El país discute la posibilidad de elaborar una nueva Constitución, debate que seguramente se polarizará con el paso de las semanas, conforme nos acerquemos al plebiscito de abril.
El debate de ideas siempre será positivo y eso debe avalarse y alentarse: mientras más conversaciones informadas tengamos respecto del país que se quiere, sin violencia de por medio, será mucho mejor.
Pero ciertamente las expectativas gatilladas con el asunto son tan altas que pueden generarse enormes frustraciones en caso de no entenderse bien de qué se trata y qué busca una Carta Magna: los principios rectores, amplios, generales de lo que la sociedad aspira para sí.
La respuesta a la búsqueda de felicidad no puede estar y no estará allí. Esta no puede construirse por decreto, ni tampoco mediante un modelo económico determinado, o la misma democracia, que no tienen tales metas.
Lo complejo es que la insatisfacción que manifiesta parte importante de la población parece ser un producto indeseado, pero consecuente del éxito económico conseguido por el país.

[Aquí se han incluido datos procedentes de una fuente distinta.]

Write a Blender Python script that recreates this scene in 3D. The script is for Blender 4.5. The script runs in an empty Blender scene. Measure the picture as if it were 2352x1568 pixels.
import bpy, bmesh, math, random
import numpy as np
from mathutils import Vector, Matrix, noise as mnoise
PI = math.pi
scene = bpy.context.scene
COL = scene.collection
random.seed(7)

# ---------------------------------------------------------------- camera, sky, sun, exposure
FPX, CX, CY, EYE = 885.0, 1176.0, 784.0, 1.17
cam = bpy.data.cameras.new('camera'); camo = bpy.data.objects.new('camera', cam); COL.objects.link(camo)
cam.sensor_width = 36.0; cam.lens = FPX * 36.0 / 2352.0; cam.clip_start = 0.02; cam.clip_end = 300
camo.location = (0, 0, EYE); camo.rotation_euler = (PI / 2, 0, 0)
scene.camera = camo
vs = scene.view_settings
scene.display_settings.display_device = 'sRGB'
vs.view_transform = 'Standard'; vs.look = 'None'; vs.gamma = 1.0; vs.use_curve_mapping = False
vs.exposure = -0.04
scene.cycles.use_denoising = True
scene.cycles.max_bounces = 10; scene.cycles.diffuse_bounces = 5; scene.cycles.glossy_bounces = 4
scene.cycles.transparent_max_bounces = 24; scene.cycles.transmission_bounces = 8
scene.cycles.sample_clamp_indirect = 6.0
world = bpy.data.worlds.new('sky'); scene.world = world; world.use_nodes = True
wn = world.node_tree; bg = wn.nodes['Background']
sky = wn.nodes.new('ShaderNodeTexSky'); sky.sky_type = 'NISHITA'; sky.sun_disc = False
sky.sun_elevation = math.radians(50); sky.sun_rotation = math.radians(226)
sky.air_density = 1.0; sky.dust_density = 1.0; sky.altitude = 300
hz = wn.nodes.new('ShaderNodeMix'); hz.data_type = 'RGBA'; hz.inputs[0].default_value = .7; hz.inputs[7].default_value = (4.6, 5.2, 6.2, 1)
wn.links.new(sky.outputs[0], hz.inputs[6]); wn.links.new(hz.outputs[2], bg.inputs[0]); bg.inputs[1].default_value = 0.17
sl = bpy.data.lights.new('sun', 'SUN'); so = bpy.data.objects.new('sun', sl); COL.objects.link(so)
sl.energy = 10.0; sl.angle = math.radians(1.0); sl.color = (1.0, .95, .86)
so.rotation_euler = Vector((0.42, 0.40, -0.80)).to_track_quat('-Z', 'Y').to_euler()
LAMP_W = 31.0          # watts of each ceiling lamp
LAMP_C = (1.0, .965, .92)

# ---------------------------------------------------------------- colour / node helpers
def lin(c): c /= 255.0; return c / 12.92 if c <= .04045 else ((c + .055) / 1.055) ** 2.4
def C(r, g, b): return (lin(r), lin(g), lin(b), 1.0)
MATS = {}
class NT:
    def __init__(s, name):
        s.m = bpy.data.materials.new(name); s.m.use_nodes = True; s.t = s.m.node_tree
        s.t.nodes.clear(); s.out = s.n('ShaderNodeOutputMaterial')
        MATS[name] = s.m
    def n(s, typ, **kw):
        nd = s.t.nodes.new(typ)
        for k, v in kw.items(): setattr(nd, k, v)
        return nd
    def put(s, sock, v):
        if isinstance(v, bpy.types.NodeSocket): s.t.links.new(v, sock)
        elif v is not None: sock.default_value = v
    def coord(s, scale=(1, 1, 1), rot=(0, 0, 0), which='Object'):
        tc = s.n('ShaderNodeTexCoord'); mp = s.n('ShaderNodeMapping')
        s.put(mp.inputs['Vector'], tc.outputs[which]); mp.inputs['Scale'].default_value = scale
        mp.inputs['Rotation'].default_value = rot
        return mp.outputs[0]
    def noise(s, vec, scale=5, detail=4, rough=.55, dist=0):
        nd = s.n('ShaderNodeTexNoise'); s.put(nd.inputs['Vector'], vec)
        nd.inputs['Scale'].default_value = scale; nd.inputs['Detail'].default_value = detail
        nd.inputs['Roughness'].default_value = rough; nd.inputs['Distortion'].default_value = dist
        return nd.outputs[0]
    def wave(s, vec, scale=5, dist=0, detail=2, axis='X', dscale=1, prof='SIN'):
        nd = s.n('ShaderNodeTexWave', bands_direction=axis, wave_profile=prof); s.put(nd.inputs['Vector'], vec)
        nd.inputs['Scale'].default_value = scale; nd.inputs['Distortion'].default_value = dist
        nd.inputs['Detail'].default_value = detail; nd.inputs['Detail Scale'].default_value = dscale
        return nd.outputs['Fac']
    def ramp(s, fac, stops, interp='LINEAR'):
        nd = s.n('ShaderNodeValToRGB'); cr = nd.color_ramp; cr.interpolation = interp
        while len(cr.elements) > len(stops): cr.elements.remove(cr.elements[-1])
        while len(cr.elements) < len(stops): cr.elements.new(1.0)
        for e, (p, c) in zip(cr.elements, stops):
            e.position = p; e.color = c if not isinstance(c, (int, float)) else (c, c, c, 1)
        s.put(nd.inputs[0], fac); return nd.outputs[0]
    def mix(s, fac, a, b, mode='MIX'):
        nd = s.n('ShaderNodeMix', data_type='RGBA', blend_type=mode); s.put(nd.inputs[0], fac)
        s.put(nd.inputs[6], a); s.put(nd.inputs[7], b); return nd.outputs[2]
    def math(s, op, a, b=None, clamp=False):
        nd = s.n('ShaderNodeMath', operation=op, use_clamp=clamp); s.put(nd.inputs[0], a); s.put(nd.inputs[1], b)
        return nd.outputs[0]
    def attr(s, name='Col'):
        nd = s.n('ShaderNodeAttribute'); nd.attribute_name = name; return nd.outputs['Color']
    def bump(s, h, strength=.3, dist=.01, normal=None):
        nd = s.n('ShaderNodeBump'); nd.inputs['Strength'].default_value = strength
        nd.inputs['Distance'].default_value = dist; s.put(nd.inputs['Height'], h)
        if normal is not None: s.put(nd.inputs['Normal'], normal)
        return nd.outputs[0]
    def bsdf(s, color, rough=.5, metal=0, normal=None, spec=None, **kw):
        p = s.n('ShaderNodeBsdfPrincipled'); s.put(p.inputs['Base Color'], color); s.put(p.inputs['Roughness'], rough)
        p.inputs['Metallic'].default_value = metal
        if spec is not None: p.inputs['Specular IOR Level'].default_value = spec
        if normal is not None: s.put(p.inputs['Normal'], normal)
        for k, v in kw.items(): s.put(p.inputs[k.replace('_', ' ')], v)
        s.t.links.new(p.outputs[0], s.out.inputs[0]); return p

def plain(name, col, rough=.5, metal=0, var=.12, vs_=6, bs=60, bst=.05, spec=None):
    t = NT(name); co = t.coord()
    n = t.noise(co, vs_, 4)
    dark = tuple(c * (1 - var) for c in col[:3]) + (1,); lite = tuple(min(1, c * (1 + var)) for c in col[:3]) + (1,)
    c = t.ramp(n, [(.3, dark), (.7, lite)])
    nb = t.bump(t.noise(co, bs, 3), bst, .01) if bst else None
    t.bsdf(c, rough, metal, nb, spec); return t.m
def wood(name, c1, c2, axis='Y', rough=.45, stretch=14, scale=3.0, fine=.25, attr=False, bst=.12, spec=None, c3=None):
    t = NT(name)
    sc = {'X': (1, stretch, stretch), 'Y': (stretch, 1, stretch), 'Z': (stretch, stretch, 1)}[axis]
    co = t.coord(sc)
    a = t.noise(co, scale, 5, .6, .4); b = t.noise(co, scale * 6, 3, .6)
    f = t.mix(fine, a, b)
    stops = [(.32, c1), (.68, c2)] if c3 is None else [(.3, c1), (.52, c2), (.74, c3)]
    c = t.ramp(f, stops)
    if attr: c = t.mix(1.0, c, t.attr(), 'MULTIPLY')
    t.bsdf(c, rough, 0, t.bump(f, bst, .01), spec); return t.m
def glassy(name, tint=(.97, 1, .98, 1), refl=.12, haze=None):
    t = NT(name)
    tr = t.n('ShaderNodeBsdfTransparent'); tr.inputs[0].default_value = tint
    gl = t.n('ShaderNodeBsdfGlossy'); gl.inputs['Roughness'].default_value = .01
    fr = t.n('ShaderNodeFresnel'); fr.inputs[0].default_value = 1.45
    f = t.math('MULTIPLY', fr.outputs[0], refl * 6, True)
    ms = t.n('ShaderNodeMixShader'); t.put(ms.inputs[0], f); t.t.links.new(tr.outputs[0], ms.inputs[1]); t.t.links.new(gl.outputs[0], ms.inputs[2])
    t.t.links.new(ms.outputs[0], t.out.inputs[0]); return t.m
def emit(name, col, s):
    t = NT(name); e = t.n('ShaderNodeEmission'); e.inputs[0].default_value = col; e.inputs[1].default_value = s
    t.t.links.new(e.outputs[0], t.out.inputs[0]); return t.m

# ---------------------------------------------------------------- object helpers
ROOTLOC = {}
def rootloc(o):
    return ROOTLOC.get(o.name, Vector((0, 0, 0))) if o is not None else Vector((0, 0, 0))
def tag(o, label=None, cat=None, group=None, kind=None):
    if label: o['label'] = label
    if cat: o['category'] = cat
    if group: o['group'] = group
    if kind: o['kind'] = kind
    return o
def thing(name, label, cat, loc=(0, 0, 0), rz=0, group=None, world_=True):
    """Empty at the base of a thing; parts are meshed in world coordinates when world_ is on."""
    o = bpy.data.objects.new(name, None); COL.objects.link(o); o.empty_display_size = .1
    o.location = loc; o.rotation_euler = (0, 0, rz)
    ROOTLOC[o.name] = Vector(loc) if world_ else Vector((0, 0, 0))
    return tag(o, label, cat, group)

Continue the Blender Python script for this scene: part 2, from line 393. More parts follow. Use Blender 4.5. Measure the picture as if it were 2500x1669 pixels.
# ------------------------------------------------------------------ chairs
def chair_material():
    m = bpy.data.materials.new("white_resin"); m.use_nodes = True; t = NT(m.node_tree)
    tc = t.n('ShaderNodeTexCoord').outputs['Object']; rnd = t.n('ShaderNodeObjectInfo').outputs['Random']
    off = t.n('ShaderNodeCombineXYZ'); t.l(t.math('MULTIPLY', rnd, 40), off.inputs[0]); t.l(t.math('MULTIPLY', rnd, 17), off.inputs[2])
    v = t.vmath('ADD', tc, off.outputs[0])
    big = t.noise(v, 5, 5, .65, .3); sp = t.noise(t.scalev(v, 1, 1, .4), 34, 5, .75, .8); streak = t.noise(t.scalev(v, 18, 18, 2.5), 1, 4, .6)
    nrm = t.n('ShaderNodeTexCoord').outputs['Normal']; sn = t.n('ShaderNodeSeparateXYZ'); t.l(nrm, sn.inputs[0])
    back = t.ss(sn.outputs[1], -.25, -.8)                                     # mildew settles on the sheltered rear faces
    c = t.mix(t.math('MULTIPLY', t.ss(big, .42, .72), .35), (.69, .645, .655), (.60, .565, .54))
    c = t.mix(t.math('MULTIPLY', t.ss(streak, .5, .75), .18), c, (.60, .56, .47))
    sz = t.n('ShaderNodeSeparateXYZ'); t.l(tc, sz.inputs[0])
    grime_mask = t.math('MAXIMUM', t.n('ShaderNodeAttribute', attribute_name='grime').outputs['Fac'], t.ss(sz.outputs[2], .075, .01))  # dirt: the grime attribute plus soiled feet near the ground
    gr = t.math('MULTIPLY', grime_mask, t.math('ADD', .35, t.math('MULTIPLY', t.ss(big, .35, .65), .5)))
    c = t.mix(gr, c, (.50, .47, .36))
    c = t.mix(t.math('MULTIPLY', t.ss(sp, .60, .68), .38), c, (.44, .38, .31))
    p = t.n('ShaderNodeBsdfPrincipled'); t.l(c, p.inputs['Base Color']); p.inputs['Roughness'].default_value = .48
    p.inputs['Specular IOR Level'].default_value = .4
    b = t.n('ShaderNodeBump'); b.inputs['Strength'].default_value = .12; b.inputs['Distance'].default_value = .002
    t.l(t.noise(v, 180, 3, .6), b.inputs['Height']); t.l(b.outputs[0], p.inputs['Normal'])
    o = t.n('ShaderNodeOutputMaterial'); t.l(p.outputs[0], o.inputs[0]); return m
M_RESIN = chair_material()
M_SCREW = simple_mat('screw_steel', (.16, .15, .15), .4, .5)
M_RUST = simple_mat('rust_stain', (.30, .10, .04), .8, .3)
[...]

La modernidad, en definitiva.
Hay, por cierto, un problema con la desigualdad, un asunto cargado de un simbolismo tremendo, a pesar de que todas las comunidades lo sufren, pero del cual nos queremos hacer responsables.
Pero las respuestas al problema de la insatisfacción no pueden estar centradas en el Estado, más bien podrían explicarse por la destrucción de la red social, el individualismo y la competencia exacerbada, más que la colaboración.
Lo anterior nos confirma que el ser humano es muy complejo, impredecible y sorprendente, pero necesitado de cuestiones que sobrepasan lo meramente económico, más en sociedades que se hacen más ricas, como el caso de Chile.
Tal interpretación, de lo que es la sociedad chilena y el chileno mismo, el individuo, es lo que está fallando en medio de la crisis.
Se trata de una inmensa tarea para intelectuales, universidades y, sobre todo, para quienes hacen política pública.